**Aim**.
Quote every line as written. Omit pictures.

**Data provided**.
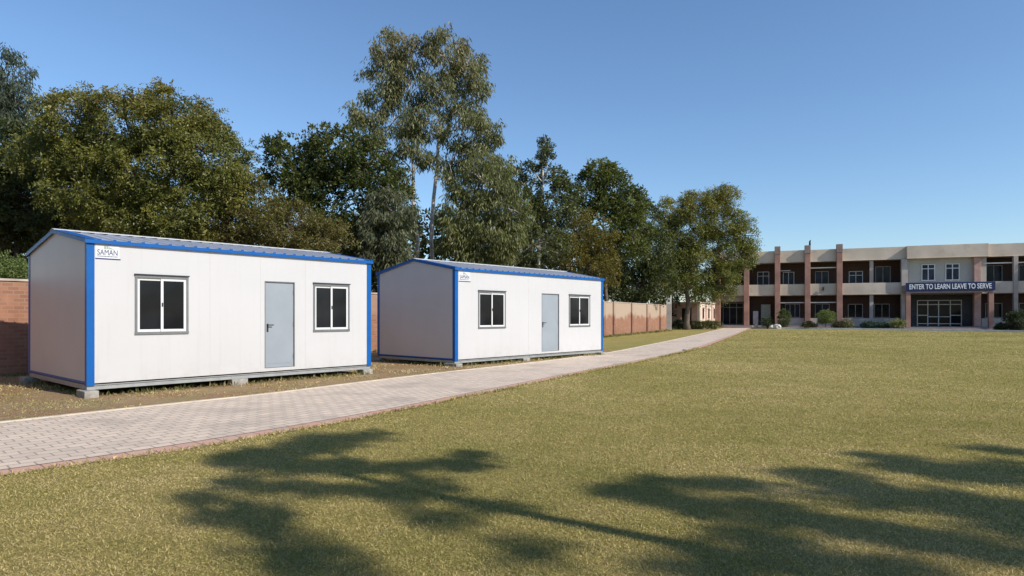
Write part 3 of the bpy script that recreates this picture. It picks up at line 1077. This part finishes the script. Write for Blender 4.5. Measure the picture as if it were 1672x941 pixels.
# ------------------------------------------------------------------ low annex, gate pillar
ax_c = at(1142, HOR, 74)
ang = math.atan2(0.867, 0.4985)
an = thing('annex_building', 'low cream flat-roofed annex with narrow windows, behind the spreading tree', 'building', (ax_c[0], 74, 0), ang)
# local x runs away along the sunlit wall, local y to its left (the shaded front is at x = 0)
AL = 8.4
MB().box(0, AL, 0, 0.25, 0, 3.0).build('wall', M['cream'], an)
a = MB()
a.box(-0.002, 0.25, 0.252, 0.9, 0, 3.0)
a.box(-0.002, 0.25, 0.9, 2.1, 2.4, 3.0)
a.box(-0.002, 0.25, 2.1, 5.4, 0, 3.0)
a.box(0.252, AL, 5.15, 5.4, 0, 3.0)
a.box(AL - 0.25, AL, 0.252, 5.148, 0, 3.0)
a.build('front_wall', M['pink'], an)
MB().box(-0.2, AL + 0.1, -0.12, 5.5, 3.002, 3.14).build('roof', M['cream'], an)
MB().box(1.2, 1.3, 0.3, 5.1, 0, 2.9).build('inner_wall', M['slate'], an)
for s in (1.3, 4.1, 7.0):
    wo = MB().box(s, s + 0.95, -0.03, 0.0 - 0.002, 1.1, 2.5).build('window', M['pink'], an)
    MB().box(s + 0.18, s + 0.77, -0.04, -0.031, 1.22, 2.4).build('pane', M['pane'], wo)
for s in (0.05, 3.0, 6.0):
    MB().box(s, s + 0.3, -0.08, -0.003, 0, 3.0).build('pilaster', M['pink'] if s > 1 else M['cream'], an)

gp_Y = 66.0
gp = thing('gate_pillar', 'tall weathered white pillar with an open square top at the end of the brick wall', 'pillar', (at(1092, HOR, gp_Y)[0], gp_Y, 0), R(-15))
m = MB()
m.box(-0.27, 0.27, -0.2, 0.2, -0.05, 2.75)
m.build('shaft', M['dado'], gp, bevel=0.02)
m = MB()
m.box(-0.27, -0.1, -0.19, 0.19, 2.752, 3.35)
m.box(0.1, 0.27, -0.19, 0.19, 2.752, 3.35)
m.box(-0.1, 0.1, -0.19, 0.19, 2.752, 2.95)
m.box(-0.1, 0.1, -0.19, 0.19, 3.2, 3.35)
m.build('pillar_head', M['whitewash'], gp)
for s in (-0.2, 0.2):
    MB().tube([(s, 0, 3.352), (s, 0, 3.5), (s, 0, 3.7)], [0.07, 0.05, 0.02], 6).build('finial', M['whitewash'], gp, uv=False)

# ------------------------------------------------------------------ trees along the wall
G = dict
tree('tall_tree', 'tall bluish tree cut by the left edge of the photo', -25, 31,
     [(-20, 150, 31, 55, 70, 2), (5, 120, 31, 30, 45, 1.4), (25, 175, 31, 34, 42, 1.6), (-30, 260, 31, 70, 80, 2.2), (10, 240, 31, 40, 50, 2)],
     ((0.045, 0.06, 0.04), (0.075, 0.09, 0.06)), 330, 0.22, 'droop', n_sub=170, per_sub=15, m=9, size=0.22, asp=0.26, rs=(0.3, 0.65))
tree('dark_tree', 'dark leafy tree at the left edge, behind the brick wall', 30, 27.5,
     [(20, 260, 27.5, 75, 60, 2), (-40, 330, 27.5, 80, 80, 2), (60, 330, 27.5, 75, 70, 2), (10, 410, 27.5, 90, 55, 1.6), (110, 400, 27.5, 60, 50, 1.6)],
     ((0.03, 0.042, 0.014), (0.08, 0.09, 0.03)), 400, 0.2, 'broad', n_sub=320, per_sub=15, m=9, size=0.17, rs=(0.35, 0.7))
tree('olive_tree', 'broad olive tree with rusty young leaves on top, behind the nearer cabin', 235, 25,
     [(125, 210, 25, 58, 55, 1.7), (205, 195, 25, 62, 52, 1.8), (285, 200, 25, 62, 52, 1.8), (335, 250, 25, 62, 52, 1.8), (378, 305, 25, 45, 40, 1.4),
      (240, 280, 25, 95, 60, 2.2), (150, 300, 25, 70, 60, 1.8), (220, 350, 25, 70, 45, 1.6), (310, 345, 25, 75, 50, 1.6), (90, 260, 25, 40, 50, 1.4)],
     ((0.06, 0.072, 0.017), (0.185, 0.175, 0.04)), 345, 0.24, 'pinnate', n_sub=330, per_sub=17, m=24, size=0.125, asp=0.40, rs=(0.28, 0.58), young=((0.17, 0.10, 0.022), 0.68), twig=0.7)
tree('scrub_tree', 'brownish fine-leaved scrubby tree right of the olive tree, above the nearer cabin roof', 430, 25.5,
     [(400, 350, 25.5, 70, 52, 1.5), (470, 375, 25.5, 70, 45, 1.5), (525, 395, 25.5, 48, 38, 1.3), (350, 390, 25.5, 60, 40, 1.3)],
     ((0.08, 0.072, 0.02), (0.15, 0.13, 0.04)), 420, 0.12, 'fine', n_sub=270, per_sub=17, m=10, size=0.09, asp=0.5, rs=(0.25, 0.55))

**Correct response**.
Write part 3 of the bpy script that recreates this picture. It picks up at line 1077. This part finishes the script. Write for Blender 4.5. Measure the picture as if it were 1672x941 pixels.
# ------------------------------------------------------------------ low annex, gate pillar
ax_c = at(1142, HOR, 74)
ang = math.atan2(0.867, 0.4985)
an = thing('annex_building', 'low cream flat-roofed annex with narrow windows, behind the spreading tree', 'building', (ax_c[0], 74, 0), ang)
# local x runs away along the sunlit wall, local y to its left (the shaded front is at x = 0)
AL = 8.4
MB().box(0, AL, 0, 0.25, 0, 3.0).build('wall', M['cream'], an)
a = MB()
a.box(-0.002, 0.25, 0.252, 0.9, 0, 3.0)
a.box(-0.002, 0.25, 0.9, 2.1, 2.4, 3.0)
a.box(-0.002, 0.25, 2.1, 5.4, 0, 3.0)
a.box(0.252, AL, 5.15, 5.4, 0, 3.0)
a.box(AL - 0.25, AL, 0.252, 5.148, 0, 3.0)
a.build('front_wall', M['pink'], an)
MB().box(-0.2, AL + 0.1, -0.12, 5.5, 3.002, 3.14).build('roof', M['cream'], an)
MB().box(1.2, 1.3, 0.3, 5.1, 0, 2.9).build('inner_wall', M['slate'], an)
for s in (1.3, 4.1, 7.0):
    wo = MB().box(s, s + 0.95, -0.03, 0.0 - 0.002, 1.1, 2.5).build('window', M['pink'], an)
    MB().box(s + 0.18, s + 0.77, -0.04, -0.031, 1.22, 2.4).build('pane', M['pane'], wo)
for s in (0.05, 3.0, 6.0):
    MB().box(s, s + 0.3, -0.08, -0.003, 0, 3.0).build('pilaster', M['pink'] if s > 1 else M['cream'], an)

gp_Y = 66.0
gp = thing('gate_pillar', 'tall weathered white pillar with an open square top at the end of the brick wall', 'pillar', (at(1092, HOR, gp_Y)[0], gp_Y, 0), R(-15))
m = MB()
m.box(-0.27, 0.27, -0.2, 0.2, -0.05, 2.75)
m.build('shaft', M['dado'], gp, bevel=0.02)
m = MB()
m.box(-0.27, -0.1, -0.19, 0.19, 2.752, 3.35)
m.box(0.1, 0.27, -0.19, 0.19, 2.752, 3.35)
m.box(-0.1, 0.1, -0.19, 0.19, 2.752, 2.95)
m.box(-0.1, 0.1, -0.19, 0.19, 3.2, 3.35)
m.build('pillar_head', M['whitewash'], gp)
for s in (-0.2, 0.2):
    MB().tube([(s, 0, 3.352), (s, 0, 3.5), (s, 0, 3.7)], [0.07, 0.05, 0.02], 6).build('finial', M['whitewash'], gp, uv=False)

# ------------------------------------------------------------------ trees along the wall
G = dict
tree('tall_tree', 'tall bluish tree cut by the left edge of the photo', -25, 31,
     [(-20, 150, 31, 55, 70, 2), (5, 120, 31, 30, 45, 1.4), (25, 175, 31, 34, 42, 1.6), (-30, 260, 31, 70, 80, 2.2), (10, 240, 31, 40, 50, 2)],
     ((0.045, 0.06, 0.04), (0.075, 0.09, 0.06)), 330, 0.22, 'droop', n_sub=170, per_sub=15, m=9, size=0.22, asp=0.26, rs=(0.3, 0.65))
tree('dark_tree', 'dark leafy tree at the left edge, behind the brick wall', 30, 27.5,
     [(20, 260, 27.5, 75, 60, 2), (-40, 330, 27.5, 80, 80, 2), (60, 330, 27.5, 75, 70, 2), (10, 410, 27.5, 90, 55, 1.6), (110, 400, 27.5, 60, 50, 1.6)],
     ((0.03, 0.042, 0.014), (0.08, 0.09, 0.03)), 400, 0.2, 'broad', n_sub=320, per_sub=15, m=9, size=0.17, rs=(0.35, 0.7))
tree('olive_tree', 'broad olive tree with rusty young leaves on top, behind the nearer cabin', 235, 25,
     [(125, 210, 25, 58, 55, 1.7), (205, 195, 25, 62, 52, 1.8), (285, 200, 25, 62, 52, 1.8), (335, 250, 25, 62, 52, 1.8), (378, 305, 25, 45, 40, 1.4),
      (240, 280, 25, 95, 60, 2.2), (150, 300, 25, 70, 60, 1.8), (220, 350, 25, 70, 45, 1.6), (310, 345, 25, 75, 50, 1.6), (90, 260, 25, 40, 50, 1.4)],
     ((0.06, 0.072, 0.017), (0.185, 0.175, 0.04)), 345, 0.24, 'pinnate', n_sub=330, per_sub=17, m=24, size=0.125, asp=0.40, rs=(0.28, 0.58), young=((0.17, 0.10, 0.022), 0.68), twig=0.7)
tree('scrub_tree', 'brownish fine-leaved scrubby tree right of the olive tree, above the nearer cabin roof', 430, 25.5,
     [(400, 350, 25.5, 70, 52, 1.5), (470, 375, 25.5, 70, 45, 1.5), (525, 395, 25.5, 48, 38, 1.3), (350, 390, 25.5, 60, 40, 1.3)],
     ((0.08, 0.072, 0.02), (0.15, 0.13, 0.04)), 420, 0.12, 'fine', n_sub=270, per_sub=17, m=10, size=0.09, asp=0.5, rs=(0.25, 0.55))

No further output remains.